Stored data:
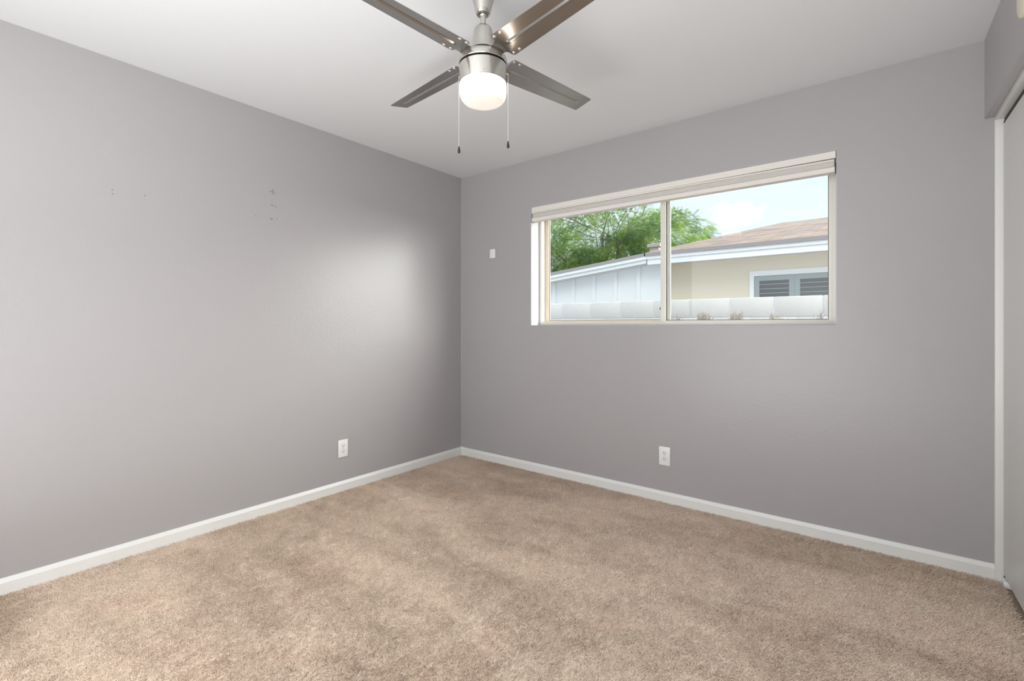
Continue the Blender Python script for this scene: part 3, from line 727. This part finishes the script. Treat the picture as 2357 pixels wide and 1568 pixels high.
# --- dry shrubs just outside the window, in front of the block wall
TW = mat('dry_twig', (0.30, 0.25, 0.22), 0.9)
def shrub(x, y, wdt, hgt, dens, label, green=False):
    t = thing('dry_shrub', label, 'shrub', (x, y, GZ), group='shrubs in front of the block wall')
    b = B()
    for k in range(dens):
        a = rnd.uniform(-1, 1); top = hgt*(1-0.22*a*a)*rnd.uniform(0.89, 1.0)
        p = Vector((a*wdt*0.3, rnd.uniform(-0.05, 0.05), 0)); e = Vector((a*wdt+rnd.uniform(-.02, .02), rnd.uniform(-0.12, 0.12), top))
        m1 = p.lerp(e, 0.55)+Vector((rnd.uniform(-.05, .05), 0, 0)); tube(b, [p, m1, e], [0.005, 0.003, 0.0016], 4)
        for j in range(7):
            f = rnd.uniform(0.80, 0.99); s = m1.lerp(e, (f-0.55)/0.45)
            tube(b, [s, s+Vector((rnd.uniform(-.04, .04), rnd.uniform(-.04, .04), rnd.uniform(0.0, .07)))], [0.0018, 0.0011], 3)
    obj('twigs', b, TW, t)
    if green:
        b = B()
        for k in range(70):
            c = Vector((rnd.gauss(0, 0.05), rnd.gauss(0, 0.03), hgt-0.09+rnd.uniform(-0.05, 0.03))); u = Vector((rnd.uniform(-1, 1), rnd.uniform(-1, 1), rnd.uniform(-1, 1))).normalized(); v = u.orthogonal()
            b.faces.new([b.verts.new(c+u*0.012), b.verts.new(c+v*0.005), b.verts.new(c-u*0.012), b.verts.new(c-v*0.005)])
        obj('leaves', b, mat('shrub_leaf', (0.30, 0.42, 0.12), 0.7), t)
shrub(1.31, 1.75, 0.10, 1.415, 110, 'sparse dry twiggy shrub just right of the window divider')
shrub(1.565, 1.75, 0.10, 1.432, 330, 'densest grey dry shrub in front of the block wall')
shrub(1.85, 1.75, 0.125, 1.418, 220, 'dry brown twiggy shrub between the dense one and the green tuft')
shrub(2.17, 1.75, 0.13, 1.408, 140, 'low dry shrub with a tuft of green leaves', True)
shrub(2.51, 1.75, 0.10, 1.418, 110, 'thin dry shrub at the right side of the window')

Problem to solve:
Transcribe the material exactly, leaving every picture out.

Output below:
Continue the Blender Python script for this scene: part 3, from line 727. This part finishes the script. Treat the picture as 2357 pixels wide and 1568 pixels high.
# --- dry shrubs just outside the window, in front of the block wall
TW = mat('dry_twig', (0.30, 0.25, 0.22), 0.9)
def shrub(x, y, wdt, hgt, dens, label, green=False):
    t = thing('dry_shrub', label, 'shrub', (x, y, GZ), group='shrubs in front of the block wall')
    b = B()
    for k in range(dens):
        a = rnd.uniform(-1, 1); top = hgt*(1-0.22*a*a)*rnd.uniform(0.89, 1.0)
        p = Vector((a*wdt*0.3, rnd.uniform(-0.05, 0.05), 0)); e = Vector((a*wdt+rnd.uniform(-.02, .02), rnd.uniform(-0.12, 0.12), top))
        m1 = p.lerp(e, 0.55)+Vector((rnd.uniform(-.05, .05), 0, 0)); tube(b, [p, m1, e], [0.005, 0.003, 0.0016], 4)
        for j in range(7):
            f = rnd.uniform(0.80, 0.99); s = m1.lerp(e, (f-0.55)/0.45)
            tube(b, [s, s+Vector((rnd.uniform(-.04, .04), rnd.uniform(-.04, .04), rnd.uniform(0.0, .07)))], [0.0018, 0.0011], 3)
    obj('twigs', b, TW, t)
    if green:
        b = B()
        for k in range(70):
            c = Vector((rnd.gauss(0, 0.05), rnd.gauss(0, 0.03), hgt-0.09+rnd.uniform(-0.05, 0.03))); u = Vector((rnd.uniform(-1, 1), rnd.uniform(-1, 1), rnd.uniform(-1, 1))).normalized(); v = u.orthogonal()
            b.faces.new([b.verts.new(c+u*0.012), b.verts.new(c+v*0.005), b.verts.new(c-u*0.012), b.verts.new(c-v*0.005)])
        obj('leaves', b, mat('shrub_leaf', (0.30, 0.42, 0.12), 0.7), t)
shrub(1.31, 1.75, 0.10, 1.415, 110, 'sparse dry twiggy shrub just right of the window divider')
shrub(1.565, 1.75, 0.10, 1.432, 330, 'densest grey dry shrub in front of the block wall')
shrub(1.85, 1.75, 0.125, 1.418, 220, 'dry brown twiggy shrub between the dense one and the green tuft')
shrub(2.17, 1.75, 0.13, 1.408, 140, 'low dry shrub with a tuft of green leaves', True)
shrub(2.51, 1.75, 0.10, 1.418, 110, 'thin dry shrub at the right side of the window')